Left Pepin south on Wisconsin Highway 35 parallel to the Mississippi River. The highway stayed close to the river so there were no hills. A good, wide shoulder and winds out of the Northwest. Excellent weather, by the way. Accidentally rode on to Wisconsin Highway 25. Figured I was going the wrong way when I saw a "Welcome to Minnesota" sign and a bridge over the river. Added maybe 4 miles with this little detour. Found an interesting action figure on the ground. A four inch high Frankenstein's monster with a translucent head and hands. Tied it to the front post with a rubber band like a masthead.


After 45 miles of highway riding, transferred to the Great River Trail. Took awhile to find the trail head. State maps show it intersecting with 35 but it's actually off the road at the very small, unincorporated hamlet of Marshland near the main entrance to the Trempealeau National Wildlife Refuge. There is an access road from the highway through the refuge that may effectively extend the trail, but it did not look like a legal way to enter. For some stupid reason, there is a fee to use the state trail system in Wisconsin. $3 a day or $10 a year for a pass. I picked up a yearly pass at a gas station in the town of Trempealeau. The trail is crushed limestone. Not as fast as asphalt but no potholes, cracks, or sections of broken pavement like the trails in Minneapolis. The Mississippi and the rivers feeding it braid through valleys called coulees here. Lots of interesting swamps and twisty little rivers. Upstream the river was dammed so it was more like a chain of lakes than a river. I prefer the wild look of this section. There are almost no level crossings on the trail.

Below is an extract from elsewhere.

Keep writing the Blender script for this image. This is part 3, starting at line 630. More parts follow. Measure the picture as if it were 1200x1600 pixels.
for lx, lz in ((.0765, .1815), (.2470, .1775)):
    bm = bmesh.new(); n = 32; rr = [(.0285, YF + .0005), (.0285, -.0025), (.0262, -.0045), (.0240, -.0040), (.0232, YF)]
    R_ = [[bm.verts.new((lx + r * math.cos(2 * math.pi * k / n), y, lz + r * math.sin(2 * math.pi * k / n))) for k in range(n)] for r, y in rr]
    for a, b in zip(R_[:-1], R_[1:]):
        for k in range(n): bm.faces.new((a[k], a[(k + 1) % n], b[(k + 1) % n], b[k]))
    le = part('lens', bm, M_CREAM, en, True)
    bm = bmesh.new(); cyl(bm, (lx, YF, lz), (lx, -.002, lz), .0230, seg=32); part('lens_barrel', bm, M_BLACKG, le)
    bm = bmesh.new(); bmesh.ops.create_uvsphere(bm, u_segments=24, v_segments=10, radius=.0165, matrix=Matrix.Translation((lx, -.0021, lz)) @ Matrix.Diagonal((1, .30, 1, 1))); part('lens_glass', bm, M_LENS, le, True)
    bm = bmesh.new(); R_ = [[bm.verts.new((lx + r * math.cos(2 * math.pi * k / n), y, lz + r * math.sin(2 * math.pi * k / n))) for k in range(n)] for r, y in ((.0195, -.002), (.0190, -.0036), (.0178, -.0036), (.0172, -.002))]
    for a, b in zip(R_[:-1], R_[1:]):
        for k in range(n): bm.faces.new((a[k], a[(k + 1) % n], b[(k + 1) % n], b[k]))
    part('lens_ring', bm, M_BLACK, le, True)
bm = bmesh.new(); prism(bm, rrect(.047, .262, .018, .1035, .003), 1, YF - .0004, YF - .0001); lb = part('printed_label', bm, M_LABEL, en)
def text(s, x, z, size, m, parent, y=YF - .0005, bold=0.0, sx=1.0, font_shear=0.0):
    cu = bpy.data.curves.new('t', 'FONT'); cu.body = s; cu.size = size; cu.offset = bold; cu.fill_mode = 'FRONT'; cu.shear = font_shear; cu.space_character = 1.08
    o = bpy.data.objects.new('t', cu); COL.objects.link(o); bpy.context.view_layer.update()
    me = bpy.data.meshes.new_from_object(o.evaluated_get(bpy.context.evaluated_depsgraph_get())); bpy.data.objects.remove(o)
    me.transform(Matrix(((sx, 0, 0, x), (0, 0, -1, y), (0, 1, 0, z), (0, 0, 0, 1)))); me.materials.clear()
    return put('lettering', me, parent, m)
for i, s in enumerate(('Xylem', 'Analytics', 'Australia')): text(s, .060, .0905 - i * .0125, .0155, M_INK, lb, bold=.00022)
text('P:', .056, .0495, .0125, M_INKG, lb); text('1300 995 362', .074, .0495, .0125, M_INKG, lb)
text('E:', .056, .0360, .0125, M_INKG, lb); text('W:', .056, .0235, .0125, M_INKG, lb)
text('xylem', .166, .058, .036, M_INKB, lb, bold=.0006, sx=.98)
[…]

The Great River Trail ends in Onalaska, a suburb of LaCrosse. Several blocks of city streets and back alleys connect it to the aptly named LaCrosse River Trail. More development now than on the Mississippi. After a really big swamp, it's basically all farmland. That swamp, by the way, is choked with purple loosestrife, the kudzu of Wisconsin's wetlands. The farm animals along the trail have no curiosity about cyclists. They don't stare like most of the cows and horses I've encountered previously. Came whiffably close to a small pig farm. Maybe a dozen pigs, but an overpowering stench.

Stopped at Sparta, "The Bicycling Capital of the World. Home of the World's Largest Bicycle". Ate at the A&W across the street from the motel. Heard this woman with the world's thickest Wisconsin accent place an order using the car-side intercom system. "Oh ya, and gimme a float, too." The counter staff got a chuckle out of listening to her speak. If you ask me, Fargo was filmed in the wrong state. Wisconsin accents are much stronger than anything I heard in Minnesota.